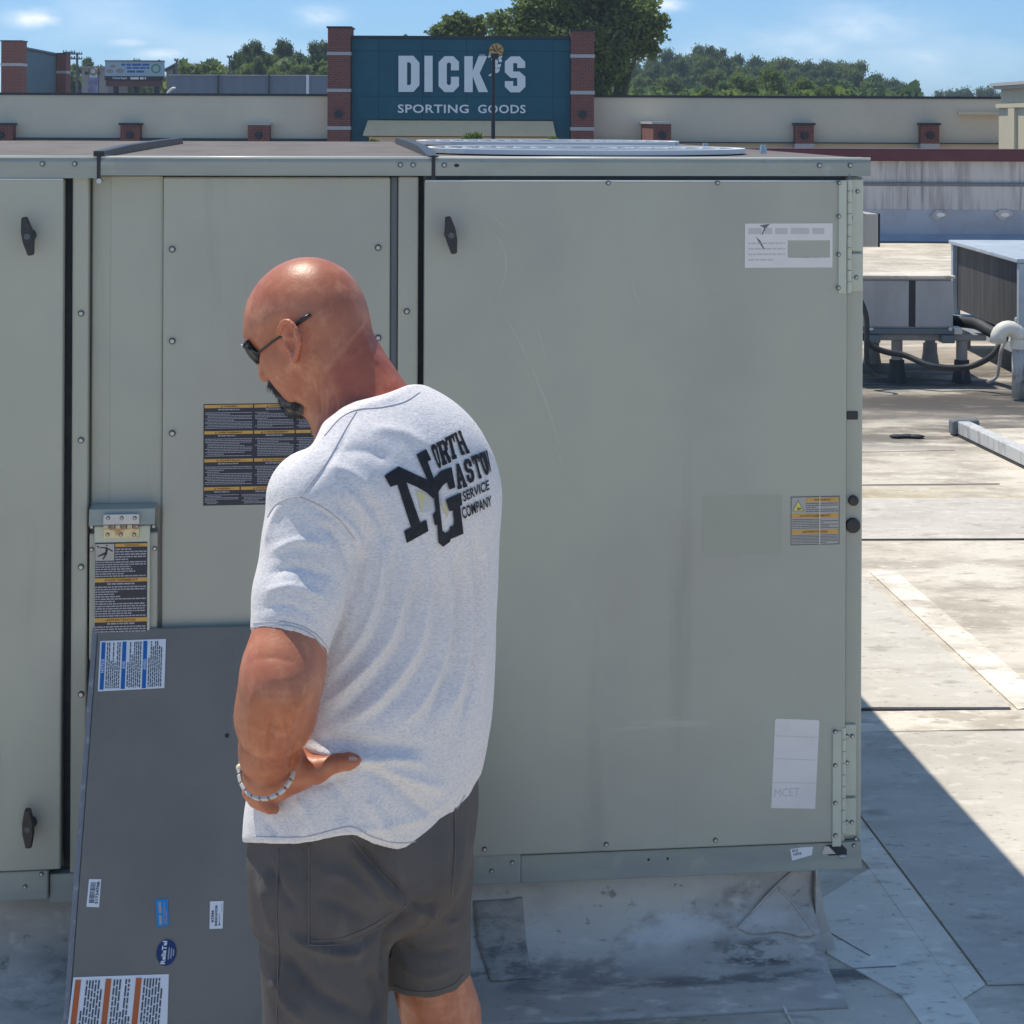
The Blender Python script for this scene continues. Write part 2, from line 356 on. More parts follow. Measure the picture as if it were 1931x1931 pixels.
# ------------------------------------------------------------------ parapet at the far edge of the roof
YP = 28.0
MT['coping'] = mat('maroon_coping', (0.085, 0.018, 0.028), 0.45, layers=[((0.12, 0.035, 0.045), 3, .5, .7, .5, U)])
MT['parapet_up'] = mat('parapet_membrane_stained', (0.52, 0.50, 0.49), 0.75, layers=[((0.31, 0.29, 0.29), 2.2, .45, .62, .85, (2.4, 1, .25)), ((0.17, 0.16, 0.16), 4, .58, .7, .8, (3, 1, .12))], bump=[(3, .2, U)])
MT['parapet_low'] = mat('parapet_base_flashing', (0.37, 0.40, 0.45), 0.7, layers=[((0.30, 0.32, 0.36), 1.6, .45, .62, .8, U), ((0.47, 0.48, 0.50), 5, .6, .75, .6, U)], bump=[(2, .25, U)])
pr = thing('parapet_wall', 'long grey stained roof parapet with maroon metal coping', 'parapet wall', (0, YP, 0))
z_top = P(1800, 281, YP).z; z_b = P(1800, 303, YP).z; z_mid = P(1800, 346, YP).z; z_lo = P(1800, 398, YP).z
MB().box(-26, 46, YP - .10, YP + .42, z_b, z_top).box(-26, 46, YP - .115, YP - .10, z_b - .01, z_top - .03).build('coping', MT['coping'], pr, bevel=.01)
MB().box(-26, 46, YP + .004, YP + .38, z_mid - .02, z_b - .001).build('upper_flashing', MT['parapet_up'], pr)
MB().box(-26, 46, YP - .05, YP - .002, z_mid - .045, z_mid + .012).build('seam_bar', MT['groove'], pr, bevel=.01)
MB().box(-26, 46, YP - .03, YP + .36, z_lo, z_mid - .045).build('wall_membrane', MT['parapet_up'], pr)
mb = MB(); mb.add([(x, y, z) for x in (-26, 46) for (y, z) in ((YP - .04, z_lo + .02), (YP - .06, .12), (YP - .34, .015), (YP + .3, .015), (YP + .3, z_lo + .02))], [(0, 1, 6, 5), (1, 2, 7, 6), (2, 3, 8, 7), (3, 4, 9, 8), (4, 0, 5, 9), (0, 1, 2, 3, 4), (5, 6, 7, 8, 9)])
mb.build('base_flashing', MT['parapet_low'], pr)
for px in (1772, 1893):
    c = P(px, 404, YP - .07); mb = MB(); q_ = random.Random(px); mb.prism([(q_.uniform(.10, .19) * math.cos(t), q_.uniform(.05, .10) * math.sin(t)) for t in [2 * math.pi * k / 18 for k in range(18)]], (c.x, YP - .052, c.z), (1, 0, 0), (0, 0, 1), (0, -.012, 0))
    dpt = mb.build('drain_patch', MT['parapet_up'], pr); MB().prism([(.07 * math.cos(t) + .02, .035 * math.sin(t) - .01) for t in [2 * math.pi * k / 12 for k in range(12)]], (c.x, YP - .0645, c.z), (1, 0, 0), (0, 0, 1), (0, -.004, 0)).build('bare_spot', MT['white_sticker'], dpt)

# ------------------------------------------------------------------ the rooftop unit
TH = math.atan(0.105); ct, st = math.cos(TH), math.sin(TH)
U0 = Vector((0, 3.92, 0)); EX = Vector((ct, st, 0)); EYD = Vector((-st, ct, 0))
def UF(px, py, yl=0.0):
    p = on_plane(px, py, U0 + EYD * yl, EYD) - U0
    return p.dot(EX), p.z
def ux(px, py=900, yl=0.0): return UF(px, py, yl)[0]
def uz(px, py, yl=0.0): return UF(px, py, yl)[1]
unit = thing('rooftop_unit', 'large grey green rooftop air conditioner with two hinged doors behind the man', 'air conditioner', U0, TH)
ZT, ZF = uz(965, 296), uz(965, 331)
XL, XR = ux(-560), ux(1627, 800)
Z_DT, Z_DB = uz(1147, 340), uz(1147, 1598)
Z_RB = uz(1147, 1655); DEP = 2.70
MB().box(XL, XR - .004, .035, DEP, Z_RB + .004, ZF + .03).build('cabinet', MT['paint'], unit, local=True)
def panel(name, x0, x1, z0, z1, y0, y1, m, bevel=.004, parent=None):
    return MB().box(x0, x1, y0, y1, z0, z1).build(name, m, parent or unit, local=True, bevel=bevel)
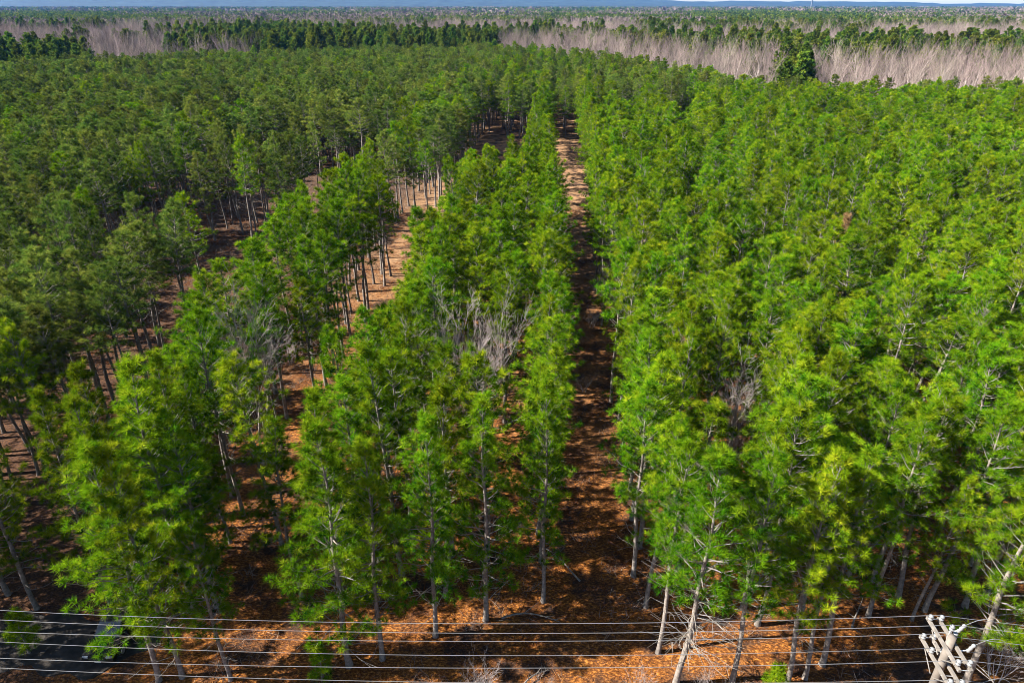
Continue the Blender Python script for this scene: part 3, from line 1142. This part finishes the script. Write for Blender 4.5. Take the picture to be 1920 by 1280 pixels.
def fallen(seed, ln, loc, rz, label):
    r = np.random.default_rng(seed)
    mb = MB()
    u = np.linspace(0, 1, 9)
    P = np.stack([u * ln, 0.10 * ln * np.sin(u * 2.6 + r.uniform(0, 2)), 0.09 + 0.10 * ln * np.sin(u * 3.1)], -1)
    mb.tube(P, np.linspace(0.075, 0.018, 9), 5, cap=True)
    for i in (3, 5, 6, 7):
        d = np.array([r.uniform(.2, 1), r.normal(0, .8), r.uniform(0.0, .7)])
        Q = P[i] + np.linspace(0, 1, 4)[:, None] * d * ln * 0.26 + np.cumsum(r.normal(0, .03, (4, 3)), 0)
        mb.tube(Q, np.linspace(0.03, 0.010, 4), 3)
    thing('fallen_branch', label, 'branch', loc, 'fallen branches', rz, mb.mesh('fallen_branch', M['dead']))


fallen(1, 3.6, (-2.4, 29.8, 0.0), 0.1, 'long pale bowed dead branch on the ground between two trunks')
fallen(2, 2.6, (2.6, 33.5, 0.0), 2.2, 'dead pale branch lying in the shaded start of the middle lane')
fallen(3, 2.4, (-1.2, 25.0, 0.0), 0.7, 'forked dead branch lying beside the pale brush under the wires')
fallen(4, 2.2, (19.0, 30.5, 0.0), 1.2, 'dead branch on the orange straw among the pole-side trunks')

# ------------------------------------------------------------------ power line (along X)
PY = 18.3
POLE_X = 14.85
UZ, LZ = 13.12, 12.12
FAR, MID, NEAR = 1.05, 0.42, -0.92


def insulator(parent, loc, h=0.30):
    mb = MB()
    prof = [(0.0, 0.02), (0.02, 0.05), (0.05, 0.085), (0.10, 0.09), (0.12, 0.055), (0.15, 0.055), (0.17, 0.085), (0.22, 0.09), (0.25, 0.05), (h, 0.04), (h + 0.005, 0.0)]
    mb.tube([(0, 0, z) for z, _ in prof], [q for _, q in prof], 10)
    o = link('insulator', mb.mesh('insulator', M['porcelain'], True), parent)
    o.location = loc
    return o


_pole_first = None


def build_pole(label):
    root = thing('utility_pole', label, 'utility pole', (POLE_X, PY, 0), 'poles of the power line')
    mb = MB()
    zs = np.linspace(-0.6, 13.55, 10)
    mb.tube([(0.02 * math.sin(z * .5), 0.02 * math.cos(z * .4), z) for z in zs], np.linspace(0.19, 0.135, 10), 14, cap=True)
    link('pole', mb.mesh('pole', M['pole'], True), root)
    for z in (UZ, LZ):
        for sx in (-1, 1):
            mb = MB()
            mb.box((sx * 0.20, 0.06, z), (0.095, 2.35, 0.12))
            link('crossarm', mb.mesh('crossarm', M['arm']), root)
            for yy in ((FAR, NEAR) if z == UZ else (FAR, MID, NEAR)):
                insulator(root, (sx * 0.20, yy, z + 0.06), 0.26)
            for sy in (-1, 1):
                mb = MB()
                mb.tube([(sx * 0.255, sy * 0.72, z - 0.07), (sx * 0.19, sy * 0.10, z - 0.66)], 0.022, 4, cap=True)
                link('brace', mb.mesh('brace', M['arm']), root)
        for yy in (-1.06, -0.5, 0.55, 1.18):
            mb = MB()
            mb.tube([(-0.27, yy, z - 0.015), (0.27, yy, z - 0.015)], 0.014, 5, cap=True)
            link('bolt', mb.mesh('bolt', M['steel']), root)
    # pole top pin and insulator
    mb = MB()
    mb.box((0.0, 0.17, 13.35), (0.06, 0.05, 0.6))
    link('top_pin', mb.mesh('top_pin', M['steel']), root)
    insulator(root, (0.0, 0.17, 13.65), 0.28)
    insulator(root, (0.20, 0.17, 13.30), 0.24)
    # fuse cutouts with drop leads, on the outer sides
    for (x, y, z) in ((0.62, -0.1, 13.0), (0.62, -0.9, 11.95), (0.55, 0.55, 13.25)):
        mb = MB()
        mb.tube([(0.24, y, z - 0.05), (0.45, y, z - 0.03), (x, y, z)], 0.022, 5)
        link('bracket', mb.mesh('bracket', M['steel']), root)
        mb = MB()
        rr_ = [0.045, 0.075, 0.05, 0.075, 0.05, 0.075, 0.045]
        mb.tube([(x + 0.03 * i, y, z - 0.08 + 0.065 * i) for i in range(7)], rr_, 10, cap=True)
        link('fuse_cutout', mb.mesh('fuse_cutout', M['porcelain'], True), root)
        mb = MB()
        u = np.linspace(0, 1, 12)
        mb.tube(np.stack([x + 0.2 + 1.5 * u, np.full(12, y), z + 0.3 + 0.55 * np.sin(u * math.pi) - 0.45 * u], -1), 0.011, 4)
        link('lead_wire', mb.mesh('lead_wire', M['wire']), root)
    return root


def copy_tree(o, parent=None):
    c = o.copy()
    COL.objects.link(c)
    c.parent = parent
    for ch in o.children:
        copy_tree(ch, c)
    return c


pole = build_pole('weathered wooden utility pole with doubled crossarms and grey insulators carrying the wires')

WIRES = [(FAR, UZ + 0.33), (0.17, 13.94), (FAR, LZ + 0.33), (MID, LZ + 0.33), (NEAR, UZ + 0.33), (NEAR, LZ + 0.33)]
WL = ['topmost pale wire, from the back end of the upper crossarm', 'pale wire carried on the very top of the pole',
      'pale wire from the back end of the lower crossarm', 'pale wire from the middle of the lower crossarm',
      'pale wire from the camera-side end of the upper crossarm', 'lowest pale wire, from the camera-side end of the lower crossarm']
SPAN_L, SPAN_R = -46.0, 76.0
DROP = [0, 0, 1.0, 0.2, 1.0, 0.2]       # ends at the next pole sit lower
SAGD = [0, 0, -0.35, 0, -0.25, -0.2]
for j, ((dy, z), lb) in enumerate(zip(WIRES, WL)):
    mb = MB()
    P = []
    for x0, x1 in ((SPAN_L, POLE_X), (POLE_X, SPAN_R)):
        for u in np.linspace(0, 1, 41)[(0 if x0 == SPAN_L else 1):]:
            lft = x0 == SPAN_L
            sag = (1.6 + (SAGD[j] if lft else 0)) * 4 * u * (1 - u) + ((1.1 + DROP[j]) * (1 - u) if lft else 0)
            P.append((x0 + (x1 - x0) * u, PY + dy, z - sag))
    mb.tube(P, 0.010, 5)
    thing('power_line', lb, 'wire', (0, 0, 0), 'wires of the power line', 0, mb.mesh('power_line', M['wire']))

# ------------------------------------------------------------------ dark car on the drive, half hidden
def build_car():
    root = thing('parked_car', 'black car parked on the dark drive half hidden by pine branches', 'car', (-25.2, 27.6, 0.03), rz=R(3))
    # +y rear, -y front, width along x
    mb = MB()
    body = [(-2.25, 0.42), (-2.30, 0.62), (-2.22, 0.86), (-1.25, 1.02), (2.05, 1.06), (2.22, 0.9), (2.25, 0.42), (1.9, 0.30), (-1.9, 0.30)]
    mb.prism(body, -0.92, 0.92, lambda z: 0.10 if z > 1.0 else 0.02 if z > .5 else 0.05)
    link('body', mb.mesh('body', M['carpaint']), root)
    mb = MB()
    cab = [(-1.15, 1.03), (-0.35, 1.62), (0.5, 1.70), (1.7, 1.64), (2.1, 1.07)]
    mb.prism(cab, -0.80, 0.80, lambda z: 0.14 if z > 1.3 else 0.0)
    link('cabin', mb.mesh('cabin', M['carpaint']), root)
    mb = MB()
    mb.add([(-0.72, -1.11, 1.07), (0.72, -1.11, 1.07), (0.62, -0.43, 1.575), (-0.62, -0.43, 1.575),
            (-0.72, -1.085, 1.10), (0.72, -1.085, 1.10), (0.62, -0.40, 1.55), (-0.62, -0.40, 1.55)], [(0, 1, 2, 3), (7, 6, 5, 4), (0, 4, 5, 1), (1, 5, 6, 2), (2, 6, 7, 3), (3, 7, 4, 0)])
    mb.v[0][:, 1] -= 0.03
    mb.v[0][:, 2] += 0.02
    link('windscreen', mb.mesh('windscreen', M['glass']), root)
    for sx in (-1, 1):
        mb = MB()
        mb.add([(sx * 0.812, -0.9, 1.12), (sx * 0.812, 1.75, 1.12), (sx * 0.69, 1.5, 1.55), (sx * 0.69, -0.35, 1.55)], [(0, 1, 2, 3)])
        link('side_window', mb.mesh('side_window', M['glass']), root)
        mb = MB()
        mb.box((sx * 0.68, -2.235, 0.78), (0.34, 0.10, 0.13), Euler((0.2, 0, sx * 0.12)))
        link('headlight', mb.mesh('headlight', M['lamp']), root)
        mb = MB()
        mb.box((sx * 0.98, -0.82, 1.10), (0.20, 0.12, 0.14))
        link('mirror', mb.mesh('mirror', M['carpaint']), root)
        for yy in (-1.4, 1.38):
            mb = MB()
            mb.tube([(sx * 0.72, yy, 0.34), (sx * 0.74, yy, 0.34), (sx * 0.90, yy, 0.34), (sx * 0.93, yy, 0.34)], [0.30, 0.34, 0.34, 0.30], 18, cap=True)
            w = link('wheel', mb.mesh('wheel', M['rubber'], False), root)
            mb = MB()
            mb.tube([(sx * 0.925, yy, 0.34), (sx * 0.945, yy, 0.34)], [0.21, 0.19], 14, cap=True)
            link('rim', mb.mesh('rim', M['alloy']), w)
    mb = MB()
    mb.box((0, -2.305, 0.66), (0.9, 0.04, 0.16))
    link('grille', mb.mesh('grille', M['rubber']), root)
    mb = MB()
    mb.box((0, -2.33, 0.50), (0.36, 0.015, 0.11))
    link('number_plate', mb.mesh('number_plate', M['plate']), root)


build_car()

# ------------------------------------------------------------------ tower on the far ridge
def build_tower():
    x, y = polar(1522, 5000)
    root = thing('far_tower', 'dark slim tower standing alone on the far blue ridge', 'tower', (x, y, 0))
    mb = MB()
    mb.tube([(0, 0, -1), (0, 0, 60), (0, 0, 98)], [5.2, 4.6, 4.4], 12, cap=True)
    link('shaft', mb.mesh('shaft', M['tower']), root)
    mb = MB()
    mb.tube([(0, 0, 98), (0, 0, 100), (0, 0, 110), (0, 0, 114)], [6.0, 7.5, 7.5, 2.0], 12, cap=True)
    link('tank', mb.mesh('tank', M['tower']), root)


build_tower()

Directions for this task => Extract exactly and only the span of lines that begins at the line containing "Continue the Blender" and ends at the line containing "thing('fallen_branch', label, 'branch', loc, 'fallen".

Result of the exercise =>
Continue the Blender Python script for this scene: part 3, from line 1142. This part finishes the script. Write for Blender 4.5. Take the picture to be 1920 by 1280 pixels.
def fallen(seed, ln, loc, rz, label):
    r = np.random.default_rng(seed)
    mb = MB()
    u = np.linspace(0, 1, 9)
    P = np.stack([u * ln, 0.10 * ln * np.sin(u * 2.6 + r.uniform(0, 2)), 0.09 + 0.10 * ln * np.sin(u * 3.1)], -1)
    mb.tube(P, np.linspace(0.075, 0.018, 9), 5, cap=True)
    for i in (3, 5, 6, 7):
        d = np.array([r.uniform(.2, 1), r.normal(0, .8), r.uniform(0.0, .7)])
        Q = P[i] + np.linspace(0, 1, 4)[:, None] * d * ln * 0.26 + np.cumsum(r.normal(0, .03, (4, 3)), 0)
        mb.tube(Q, np.linspace(0.03, 0.010, 4), 3)
    thing('fallen_branch', label, 'branch', loc, 'fallen branches', rz, mb.mesh('fallen_branch', M['dead']))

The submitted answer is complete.